The Monster Core

Written by
Kristian Frosig
on
May 27, 2025

Hello everyone, I’m Kristian, I’m one of the designers on Runefire and I’ll be stepping in this week to talk about the encounters of Runefire.

A quick backstory real fast before we jump into talking about the main topic. I’m a new addition to the Catalyst team, though I’ve been a part of the Catalyst family for a while now. I met Bryn Bills back in first grade and we became fast friends and pretty much family. Growing up Randall practically helped my family raise me since I was at their house every weekend. Naturally I wouldn’t be able to escape getting into Battletech as my first big foray into tabletop gaming, which grew into a love of the industry.

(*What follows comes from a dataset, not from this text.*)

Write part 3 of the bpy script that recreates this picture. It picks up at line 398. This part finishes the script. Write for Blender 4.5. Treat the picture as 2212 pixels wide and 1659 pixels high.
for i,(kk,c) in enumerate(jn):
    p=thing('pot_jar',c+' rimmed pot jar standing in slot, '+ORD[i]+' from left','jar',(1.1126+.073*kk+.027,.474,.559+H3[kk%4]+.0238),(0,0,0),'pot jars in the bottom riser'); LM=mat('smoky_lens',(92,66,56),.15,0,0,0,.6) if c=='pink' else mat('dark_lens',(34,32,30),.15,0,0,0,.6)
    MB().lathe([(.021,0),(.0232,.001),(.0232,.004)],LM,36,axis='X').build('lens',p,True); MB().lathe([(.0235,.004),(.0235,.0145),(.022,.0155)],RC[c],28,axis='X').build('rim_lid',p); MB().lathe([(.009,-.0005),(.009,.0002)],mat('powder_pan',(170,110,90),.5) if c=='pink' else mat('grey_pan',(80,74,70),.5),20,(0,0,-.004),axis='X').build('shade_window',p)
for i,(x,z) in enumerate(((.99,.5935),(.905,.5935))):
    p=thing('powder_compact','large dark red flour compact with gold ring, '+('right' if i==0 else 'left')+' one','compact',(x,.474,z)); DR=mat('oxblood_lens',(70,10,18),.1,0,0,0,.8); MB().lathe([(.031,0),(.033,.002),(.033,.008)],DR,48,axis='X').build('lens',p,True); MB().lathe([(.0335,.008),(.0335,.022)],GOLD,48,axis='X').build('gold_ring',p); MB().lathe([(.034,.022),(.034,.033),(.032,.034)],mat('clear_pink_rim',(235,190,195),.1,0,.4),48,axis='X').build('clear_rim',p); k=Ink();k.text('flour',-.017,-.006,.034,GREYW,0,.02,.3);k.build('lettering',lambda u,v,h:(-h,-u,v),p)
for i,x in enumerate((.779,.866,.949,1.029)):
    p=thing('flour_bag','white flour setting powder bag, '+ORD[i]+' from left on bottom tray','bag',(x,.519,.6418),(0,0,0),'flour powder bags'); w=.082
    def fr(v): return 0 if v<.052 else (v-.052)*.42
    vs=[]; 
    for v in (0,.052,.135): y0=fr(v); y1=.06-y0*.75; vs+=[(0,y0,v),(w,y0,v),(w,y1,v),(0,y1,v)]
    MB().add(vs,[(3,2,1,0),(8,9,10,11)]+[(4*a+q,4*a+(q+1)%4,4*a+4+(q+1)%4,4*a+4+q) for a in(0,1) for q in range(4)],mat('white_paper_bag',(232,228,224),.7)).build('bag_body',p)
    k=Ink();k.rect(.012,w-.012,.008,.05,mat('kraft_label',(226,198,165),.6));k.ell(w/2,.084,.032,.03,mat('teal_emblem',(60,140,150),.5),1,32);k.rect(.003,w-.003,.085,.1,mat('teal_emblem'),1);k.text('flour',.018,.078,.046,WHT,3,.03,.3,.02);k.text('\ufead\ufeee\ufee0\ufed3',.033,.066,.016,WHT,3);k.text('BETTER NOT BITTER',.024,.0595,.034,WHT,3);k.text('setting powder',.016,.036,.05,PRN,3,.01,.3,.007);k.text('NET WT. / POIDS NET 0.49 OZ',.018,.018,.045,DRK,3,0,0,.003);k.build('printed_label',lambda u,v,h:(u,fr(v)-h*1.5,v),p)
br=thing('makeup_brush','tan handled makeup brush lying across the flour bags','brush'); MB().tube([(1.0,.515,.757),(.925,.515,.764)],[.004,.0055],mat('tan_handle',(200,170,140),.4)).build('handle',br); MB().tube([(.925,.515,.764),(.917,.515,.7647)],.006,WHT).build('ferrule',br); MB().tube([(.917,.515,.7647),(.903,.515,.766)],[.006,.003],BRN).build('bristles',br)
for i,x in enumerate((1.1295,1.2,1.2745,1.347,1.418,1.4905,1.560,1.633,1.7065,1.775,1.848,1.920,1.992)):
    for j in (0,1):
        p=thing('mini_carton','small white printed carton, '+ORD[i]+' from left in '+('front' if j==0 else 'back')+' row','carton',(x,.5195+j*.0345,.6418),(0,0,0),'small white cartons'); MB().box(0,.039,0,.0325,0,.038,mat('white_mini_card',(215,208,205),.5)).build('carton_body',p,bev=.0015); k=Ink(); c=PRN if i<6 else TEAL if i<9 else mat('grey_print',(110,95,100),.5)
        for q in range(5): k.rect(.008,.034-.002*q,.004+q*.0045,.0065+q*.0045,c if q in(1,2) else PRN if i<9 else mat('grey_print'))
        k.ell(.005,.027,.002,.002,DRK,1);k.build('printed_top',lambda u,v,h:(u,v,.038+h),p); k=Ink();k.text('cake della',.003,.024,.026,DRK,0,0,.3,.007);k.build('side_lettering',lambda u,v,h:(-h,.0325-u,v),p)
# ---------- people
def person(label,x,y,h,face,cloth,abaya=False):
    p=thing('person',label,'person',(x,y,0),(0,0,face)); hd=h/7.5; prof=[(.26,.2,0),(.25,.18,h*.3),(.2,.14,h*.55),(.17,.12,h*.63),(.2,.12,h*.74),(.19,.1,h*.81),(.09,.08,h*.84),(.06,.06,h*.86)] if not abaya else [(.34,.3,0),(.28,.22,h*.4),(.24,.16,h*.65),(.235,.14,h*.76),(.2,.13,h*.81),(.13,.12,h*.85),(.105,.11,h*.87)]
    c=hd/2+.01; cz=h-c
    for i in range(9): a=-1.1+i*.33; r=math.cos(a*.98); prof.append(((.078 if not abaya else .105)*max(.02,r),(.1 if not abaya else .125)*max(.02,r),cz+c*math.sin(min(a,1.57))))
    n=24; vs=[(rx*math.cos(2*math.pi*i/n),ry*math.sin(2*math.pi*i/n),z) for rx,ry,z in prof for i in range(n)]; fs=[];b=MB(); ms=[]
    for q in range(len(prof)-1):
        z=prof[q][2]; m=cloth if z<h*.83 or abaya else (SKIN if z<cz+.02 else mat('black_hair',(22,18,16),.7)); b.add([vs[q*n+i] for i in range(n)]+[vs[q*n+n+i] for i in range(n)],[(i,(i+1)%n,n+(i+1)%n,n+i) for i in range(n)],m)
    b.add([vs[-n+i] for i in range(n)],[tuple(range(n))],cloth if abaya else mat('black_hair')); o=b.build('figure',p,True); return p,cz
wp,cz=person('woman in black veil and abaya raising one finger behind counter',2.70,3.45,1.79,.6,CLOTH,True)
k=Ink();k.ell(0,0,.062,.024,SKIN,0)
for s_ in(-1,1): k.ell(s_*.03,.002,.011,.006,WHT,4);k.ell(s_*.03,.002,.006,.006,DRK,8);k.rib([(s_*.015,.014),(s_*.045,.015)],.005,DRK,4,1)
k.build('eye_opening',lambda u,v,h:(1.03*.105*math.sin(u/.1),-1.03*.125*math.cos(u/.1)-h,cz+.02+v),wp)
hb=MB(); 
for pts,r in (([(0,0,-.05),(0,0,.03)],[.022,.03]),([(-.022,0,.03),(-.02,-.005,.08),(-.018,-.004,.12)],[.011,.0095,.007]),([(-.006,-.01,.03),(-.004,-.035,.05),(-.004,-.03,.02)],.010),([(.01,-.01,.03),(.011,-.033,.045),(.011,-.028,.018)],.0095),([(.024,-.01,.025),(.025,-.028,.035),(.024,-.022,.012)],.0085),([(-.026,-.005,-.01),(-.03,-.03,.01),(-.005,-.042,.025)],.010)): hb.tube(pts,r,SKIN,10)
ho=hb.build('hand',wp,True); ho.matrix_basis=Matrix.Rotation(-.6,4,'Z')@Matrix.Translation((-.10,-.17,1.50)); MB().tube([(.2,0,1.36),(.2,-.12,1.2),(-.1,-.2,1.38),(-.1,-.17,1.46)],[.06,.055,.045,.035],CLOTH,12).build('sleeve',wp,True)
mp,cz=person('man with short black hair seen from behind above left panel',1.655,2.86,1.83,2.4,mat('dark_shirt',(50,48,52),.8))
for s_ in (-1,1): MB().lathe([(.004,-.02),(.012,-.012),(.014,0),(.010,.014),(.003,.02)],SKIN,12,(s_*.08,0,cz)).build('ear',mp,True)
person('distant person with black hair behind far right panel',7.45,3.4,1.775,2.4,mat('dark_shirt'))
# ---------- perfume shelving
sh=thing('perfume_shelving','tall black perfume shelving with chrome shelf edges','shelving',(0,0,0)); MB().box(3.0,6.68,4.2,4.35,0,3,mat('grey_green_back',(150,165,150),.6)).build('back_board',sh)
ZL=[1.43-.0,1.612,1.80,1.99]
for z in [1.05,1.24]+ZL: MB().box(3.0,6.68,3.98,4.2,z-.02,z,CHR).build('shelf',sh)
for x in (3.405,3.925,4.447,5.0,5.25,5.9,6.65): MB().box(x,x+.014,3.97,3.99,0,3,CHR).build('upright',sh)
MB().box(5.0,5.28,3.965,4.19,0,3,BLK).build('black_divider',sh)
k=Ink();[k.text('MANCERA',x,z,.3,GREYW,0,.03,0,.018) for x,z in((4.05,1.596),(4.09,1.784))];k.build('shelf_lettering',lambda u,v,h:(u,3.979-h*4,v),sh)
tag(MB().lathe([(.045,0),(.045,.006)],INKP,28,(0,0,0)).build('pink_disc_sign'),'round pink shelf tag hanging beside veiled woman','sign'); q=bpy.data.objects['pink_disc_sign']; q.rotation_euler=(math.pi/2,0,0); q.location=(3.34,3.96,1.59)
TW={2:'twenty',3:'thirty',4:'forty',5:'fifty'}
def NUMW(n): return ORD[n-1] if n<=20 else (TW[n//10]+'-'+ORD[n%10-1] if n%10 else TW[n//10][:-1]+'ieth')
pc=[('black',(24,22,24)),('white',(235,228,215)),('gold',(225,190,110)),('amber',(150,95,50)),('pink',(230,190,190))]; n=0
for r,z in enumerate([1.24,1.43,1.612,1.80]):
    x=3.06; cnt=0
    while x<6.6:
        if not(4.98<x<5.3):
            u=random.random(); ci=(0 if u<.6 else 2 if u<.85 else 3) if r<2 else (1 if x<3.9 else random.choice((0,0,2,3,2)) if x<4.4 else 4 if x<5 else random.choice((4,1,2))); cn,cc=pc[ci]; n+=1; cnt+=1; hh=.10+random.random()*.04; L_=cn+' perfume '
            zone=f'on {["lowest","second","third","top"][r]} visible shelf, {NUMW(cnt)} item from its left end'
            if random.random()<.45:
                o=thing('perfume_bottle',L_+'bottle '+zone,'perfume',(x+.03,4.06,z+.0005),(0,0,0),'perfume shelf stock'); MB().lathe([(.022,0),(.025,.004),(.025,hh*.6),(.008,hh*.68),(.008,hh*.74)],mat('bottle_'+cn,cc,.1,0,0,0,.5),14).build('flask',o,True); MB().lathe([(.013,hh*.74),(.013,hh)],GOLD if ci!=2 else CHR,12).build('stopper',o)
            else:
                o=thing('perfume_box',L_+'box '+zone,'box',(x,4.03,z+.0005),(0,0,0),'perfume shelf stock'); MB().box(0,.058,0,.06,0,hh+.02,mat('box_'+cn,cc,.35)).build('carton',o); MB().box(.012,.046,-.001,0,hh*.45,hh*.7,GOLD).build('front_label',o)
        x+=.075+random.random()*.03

Fast forward to after high school, Randall had asked me if I wanted to come over to help playtest a new game he was working on, that game being Dragonfire. I spent the next year helping playtest Dragonfire and I found one of my favorite systems in tabletop gaming. Fast forward one last time to last year, as Randall mentioned, we were all sitting around playing games one evening at Gen-Con when Bryn made that infamous comment, why not Dragonfire but Pathfinder. Now we are here, developing my favorite RPG into my favorite card game.

Alright moving into the topic of the week, encounters. 

I had a blast recreating the encounters from Dragonfire and moving them over to Runefire. Pathfinder has so many fun monsters to pull from. These monsters have a width of flavor, whether it be eldritchian, mythical or just robots. Pathfinder has anything you need to help fit the flavor you want in your campaign. On top of that these creatures are a vital element to the world building of Golarian. They help make each region feel distinct from one another. Whether it be the hordes of potential undead encounters in the Impossible Lands or the megafauna of The Realm of the Mammoth Lords.

Now the monsters of Pathfinder are not found everywhere. Many are found in specific environments and it is a rare occasion to see them outside of there. We divide each encounter deck based on these environments. The environment decks are then divided into Difficulty 1 or 2 decks, with Difficulty 2 having a much more difficult curve than difficulty 1. As the adventuring party levels up, they will be able to tackle Difficulty 3 and even 4 decks, as well as  boss encounters. The core box of Runefire will contain five main environment decks with two decks being of the same environment but of a difficulty 1 and 2 decks. These environments and difficulties will be important in helping determine what set of encounters you will face in each adventure. The environment can be found in the bottom left of the encounter card. I will let you all guess the environment each card belongs to.

Moving along into how encounters tie into the engine of Runefire. All encounters fall under the four colors of Runefire, Blue (Arcane), Red (Deception), Green (Divine), and Black (Martial). The color of the encounters will determine the flavor of the encounter. You don’t want an archwizard encounter running around as a Martial encounter, that wouldn’t make sense! Unless this wizard decided it liked swords and put some attribute points into strength and grabbed a weapon proficiency. The color of the encounter will be reflected by the damage tracks of each encounter. Naturally an Arcane encounter will have more Arcane levels on the damage track. So your wizard might want to focus more towards helping out with Arcane encounters. 

If an encounter was too resilient to your attacks, it will retaliate against the player that it is facing dealing its damage back to them. However, some encounters will trigger certain effects when dealing damage. These text effects, as we call them, will affect the players in a variety of different ways. There are effects that are applied when they attack or damage a character, like the Hydra that heals every time it attacks. There are surprises which will affect the players when the encounter is placed in front of you. There are dangerous continuous effects, like the Orc Scrapper which targets your replenishment, stopping characters from being able to draw cards. Anything that targets replenishment should be a priority target.

After an encounter is defeated, the most important part of adventuring happens (ignoring what the champions think), which of course is the gold payout. Unfortunately for the roguish members of the party, but fortunately for the rest, gold is shared between the party, doling out 1 gold starting with the player that defeated the encounter and then passing out 1 gold to each party member in order until all gold has been dolled out.

Encounters will vary in difficulty. Each encounter will follow a difficulty curve that balances out the damage track and how much health and individual color or colorless damage an encounter has, damage, gold, and its text effect. Like the encounter shown above, the Hydra is what we consider a very bad encounter. Showing up in a difficulty 1 deck, it has more than the average health, damage, and severity of text effect and in return doesn’t have a gold payout that reflects the amount of effort required to take it down. Now compare that to a very good encounter, like the String Slime. It has a fair gold payout compared to its total health and on top of that, allows another 1 player to draw a card, which is one of the best effects to gain.

Finally for the last segment, we’ll go over location encounters, or simply locations. Not all encounters adventuring come across are creatures. Some are locations, which characters can get trapped in. Locations function similarly to encounters except, when a location is placed in front of a player, that player gets trapped inside. Characters trapped in a location can’t help anyone outside and vice versa. Parties will need to work together from the inside and outside to defeat the location.